切断された場合、Wi-Fi対戦の成績表でカウントされるのは試合数だけで勝利数はカウントされないため、事実上勝ったにもかかわらず勝率が下がる。
このため、この行為はマナー違反であり、忌み嫌われている。
- レガシー・オブ・ザ・デュエリスト:リンク・エボリューションでは、1ターン目からサレンダーできる。
サレンダーを繰り返すのがデュエルポイントを効率よく集める手段となっている。
- 「デュエルリンクス」では、デュエル中のメニュー画面内又はドローフェイズ以外で自分のデッキをタップすると「降参(サレンダー)」の表示が出現する。
これをタップすると勿論「敗北」となるのだが、デュエル中の行動内容次第で評価得点が付与される通常のデュエルでの敗北とは異なり、デュエル中の行動内容は全く反映されず評価得点0点で固定されている。
また、対人戦の場合も通信環境やプレイヤーの操作(デュエル中に他のアプリを操作した場合等)によっては「切断」と見做されて「降参(サレンダー)」扱いとなり強制終了されるケースもある。
実装当初、「デュエルリンクス」での「降参(サレンダー)」行為はあまり問題視されてこなかったが、ランク戦等の対人戦内の「期間勝利数」システムを悪用し手段として見做した思考(詳細はこちら)や戦術が浸透するようになると状況は一変。
勝敗に関わらず一方的な内容でデュエルが終わる事態が珍しくなくなり、デュエルの駆け引きを逸脱する行為が問題視されるようになった。
この為、2018/01/24以降のアップデートで《リーフ・フェアリー》を始めとした関連カードが規制を受ける制限改訂が適用された。
また、こうした状況が影響してかランク戦イベント報酬の中に「サレンダーせずにデュエルを(決められた回数分)行った場合」が常設されるようになった。
- 「マスターデュエル」では、デュエル中に画面左上にある歯車マークをタップすると「降参」の表示が出現する。

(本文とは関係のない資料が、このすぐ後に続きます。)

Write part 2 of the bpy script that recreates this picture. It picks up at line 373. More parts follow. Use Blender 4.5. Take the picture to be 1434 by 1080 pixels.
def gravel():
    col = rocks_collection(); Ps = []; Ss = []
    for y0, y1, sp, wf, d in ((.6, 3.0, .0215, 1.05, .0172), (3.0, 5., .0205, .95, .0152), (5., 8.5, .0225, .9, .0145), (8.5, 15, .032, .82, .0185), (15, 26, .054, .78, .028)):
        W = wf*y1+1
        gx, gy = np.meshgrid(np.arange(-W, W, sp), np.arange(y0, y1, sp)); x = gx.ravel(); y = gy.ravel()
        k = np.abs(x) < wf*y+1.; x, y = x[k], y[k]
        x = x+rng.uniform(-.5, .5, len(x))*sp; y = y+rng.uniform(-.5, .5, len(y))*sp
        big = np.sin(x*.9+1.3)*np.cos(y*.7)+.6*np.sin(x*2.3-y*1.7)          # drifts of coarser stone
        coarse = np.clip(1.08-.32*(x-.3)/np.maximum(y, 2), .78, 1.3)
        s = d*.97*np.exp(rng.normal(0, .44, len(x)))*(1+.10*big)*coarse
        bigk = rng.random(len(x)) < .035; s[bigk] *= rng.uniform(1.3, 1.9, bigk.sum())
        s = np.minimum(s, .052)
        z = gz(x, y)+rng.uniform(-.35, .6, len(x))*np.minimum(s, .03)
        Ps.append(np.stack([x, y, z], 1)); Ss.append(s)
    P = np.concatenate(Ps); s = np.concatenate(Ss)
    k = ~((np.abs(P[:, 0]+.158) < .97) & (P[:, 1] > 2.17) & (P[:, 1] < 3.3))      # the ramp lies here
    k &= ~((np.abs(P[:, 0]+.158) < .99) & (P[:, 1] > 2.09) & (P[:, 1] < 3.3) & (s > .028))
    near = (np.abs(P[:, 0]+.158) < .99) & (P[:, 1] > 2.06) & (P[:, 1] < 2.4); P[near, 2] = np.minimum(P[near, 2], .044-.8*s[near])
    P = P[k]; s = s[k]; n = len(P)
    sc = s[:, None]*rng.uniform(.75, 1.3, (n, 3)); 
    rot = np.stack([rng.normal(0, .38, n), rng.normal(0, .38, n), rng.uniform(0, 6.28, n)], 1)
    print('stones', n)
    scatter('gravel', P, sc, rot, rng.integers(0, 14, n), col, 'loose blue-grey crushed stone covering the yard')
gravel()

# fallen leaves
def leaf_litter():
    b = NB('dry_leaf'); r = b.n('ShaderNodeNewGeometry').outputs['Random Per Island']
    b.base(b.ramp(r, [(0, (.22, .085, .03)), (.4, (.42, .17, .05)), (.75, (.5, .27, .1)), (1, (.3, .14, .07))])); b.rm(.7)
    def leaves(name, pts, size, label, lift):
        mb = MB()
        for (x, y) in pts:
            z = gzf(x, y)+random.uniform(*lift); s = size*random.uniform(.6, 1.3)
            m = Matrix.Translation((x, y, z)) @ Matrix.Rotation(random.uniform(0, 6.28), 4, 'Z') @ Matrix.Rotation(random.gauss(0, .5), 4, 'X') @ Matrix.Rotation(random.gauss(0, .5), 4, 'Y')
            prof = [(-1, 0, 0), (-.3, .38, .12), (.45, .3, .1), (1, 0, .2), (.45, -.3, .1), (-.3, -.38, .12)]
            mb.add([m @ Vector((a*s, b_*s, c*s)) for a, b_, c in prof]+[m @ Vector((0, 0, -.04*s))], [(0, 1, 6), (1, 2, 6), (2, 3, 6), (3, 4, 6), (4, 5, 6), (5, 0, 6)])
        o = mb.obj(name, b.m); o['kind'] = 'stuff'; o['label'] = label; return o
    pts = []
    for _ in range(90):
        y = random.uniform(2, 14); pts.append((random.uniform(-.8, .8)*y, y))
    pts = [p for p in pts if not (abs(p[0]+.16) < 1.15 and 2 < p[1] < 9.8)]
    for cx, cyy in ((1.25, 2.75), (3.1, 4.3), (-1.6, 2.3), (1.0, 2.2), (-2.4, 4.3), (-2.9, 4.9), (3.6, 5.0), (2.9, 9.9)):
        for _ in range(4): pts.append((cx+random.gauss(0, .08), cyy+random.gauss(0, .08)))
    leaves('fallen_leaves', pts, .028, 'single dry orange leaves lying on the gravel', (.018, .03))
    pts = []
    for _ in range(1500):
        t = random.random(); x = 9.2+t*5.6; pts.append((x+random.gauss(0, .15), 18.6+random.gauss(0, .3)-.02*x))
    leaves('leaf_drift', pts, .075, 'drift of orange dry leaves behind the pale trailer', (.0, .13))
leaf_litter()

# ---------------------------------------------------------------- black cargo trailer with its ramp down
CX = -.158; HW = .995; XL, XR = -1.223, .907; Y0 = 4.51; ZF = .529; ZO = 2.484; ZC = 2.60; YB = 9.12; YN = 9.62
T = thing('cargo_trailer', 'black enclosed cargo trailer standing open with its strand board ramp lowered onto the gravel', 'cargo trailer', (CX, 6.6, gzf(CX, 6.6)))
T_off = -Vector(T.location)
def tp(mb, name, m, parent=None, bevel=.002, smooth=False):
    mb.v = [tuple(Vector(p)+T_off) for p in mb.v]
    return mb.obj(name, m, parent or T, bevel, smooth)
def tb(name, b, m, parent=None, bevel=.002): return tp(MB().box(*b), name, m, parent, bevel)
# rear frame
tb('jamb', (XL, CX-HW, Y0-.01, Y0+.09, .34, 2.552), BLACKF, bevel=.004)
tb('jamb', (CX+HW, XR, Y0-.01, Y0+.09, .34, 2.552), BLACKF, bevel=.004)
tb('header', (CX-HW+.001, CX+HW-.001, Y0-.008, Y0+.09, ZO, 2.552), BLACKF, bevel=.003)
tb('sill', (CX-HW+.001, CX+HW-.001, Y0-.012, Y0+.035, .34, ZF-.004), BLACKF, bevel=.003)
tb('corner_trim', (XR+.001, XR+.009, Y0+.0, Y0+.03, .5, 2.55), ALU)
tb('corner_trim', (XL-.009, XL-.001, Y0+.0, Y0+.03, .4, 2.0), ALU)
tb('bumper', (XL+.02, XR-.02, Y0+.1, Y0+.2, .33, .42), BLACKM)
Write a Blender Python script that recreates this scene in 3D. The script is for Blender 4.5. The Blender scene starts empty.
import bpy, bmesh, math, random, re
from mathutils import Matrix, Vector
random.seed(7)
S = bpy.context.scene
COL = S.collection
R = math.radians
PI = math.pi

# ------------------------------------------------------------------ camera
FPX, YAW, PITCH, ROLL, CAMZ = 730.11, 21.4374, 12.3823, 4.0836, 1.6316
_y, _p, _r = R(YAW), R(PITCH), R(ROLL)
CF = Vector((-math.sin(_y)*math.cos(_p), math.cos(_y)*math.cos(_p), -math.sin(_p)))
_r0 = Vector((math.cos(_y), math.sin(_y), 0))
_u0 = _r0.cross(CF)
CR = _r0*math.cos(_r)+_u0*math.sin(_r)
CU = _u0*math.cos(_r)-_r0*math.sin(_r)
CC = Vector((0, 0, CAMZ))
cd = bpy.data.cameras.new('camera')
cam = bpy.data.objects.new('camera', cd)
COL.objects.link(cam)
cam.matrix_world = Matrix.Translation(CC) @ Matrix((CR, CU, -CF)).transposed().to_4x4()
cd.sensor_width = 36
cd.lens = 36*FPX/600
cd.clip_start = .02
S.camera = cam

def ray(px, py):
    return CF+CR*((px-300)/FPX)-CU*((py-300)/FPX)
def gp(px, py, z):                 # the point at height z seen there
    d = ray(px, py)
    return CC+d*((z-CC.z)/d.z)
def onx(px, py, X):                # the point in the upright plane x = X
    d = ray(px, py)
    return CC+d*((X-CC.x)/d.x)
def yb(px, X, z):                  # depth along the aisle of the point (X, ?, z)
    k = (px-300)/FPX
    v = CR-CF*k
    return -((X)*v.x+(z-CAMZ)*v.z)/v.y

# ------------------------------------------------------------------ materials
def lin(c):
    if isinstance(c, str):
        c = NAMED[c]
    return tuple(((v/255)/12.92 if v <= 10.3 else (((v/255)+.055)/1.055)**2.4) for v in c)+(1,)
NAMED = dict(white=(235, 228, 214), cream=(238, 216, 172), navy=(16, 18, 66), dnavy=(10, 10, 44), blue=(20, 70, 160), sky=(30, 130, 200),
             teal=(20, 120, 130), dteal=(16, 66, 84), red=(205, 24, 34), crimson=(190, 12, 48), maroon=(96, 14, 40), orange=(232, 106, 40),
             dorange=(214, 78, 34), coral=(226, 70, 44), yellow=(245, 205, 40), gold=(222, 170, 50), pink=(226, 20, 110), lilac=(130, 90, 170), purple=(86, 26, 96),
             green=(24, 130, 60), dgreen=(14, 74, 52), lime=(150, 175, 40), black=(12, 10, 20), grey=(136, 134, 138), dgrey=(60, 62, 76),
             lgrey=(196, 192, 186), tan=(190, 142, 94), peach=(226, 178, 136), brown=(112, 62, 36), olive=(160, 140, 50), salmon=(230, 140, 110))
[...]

これをタップすると勿論「敗北」となるのだが、デュエル中の行動内容次第で評価得点が付与される通常のデュエルでの敗北とは異なり、デュエル中の行動内容は全く反映されず評価得点0点で固定され、デイリーミッションの「魔法カードを◯回発動する」といった条件もカウントされなくなる。
- なお、同作ではデイリーミッションで「モンスターに○回攻撃宣言を行う」や「累計で○ポイント以上のダメージを相手に与える」が指定されることがあったが、このミッションを達成するためにフィールドを整えていざ攻撃というところでサレンダーされ、ミッションが進まなくなることも多かった。
これが理由かは不明だが、現在はミッションの内容が調整され、攻撃に関するミッションは出現しない。
- 原作・アニメ・ゲーム作品以外において―
ラッシュデュエルは「サレンダー」という例外そのものが発生しないようにデザインされている。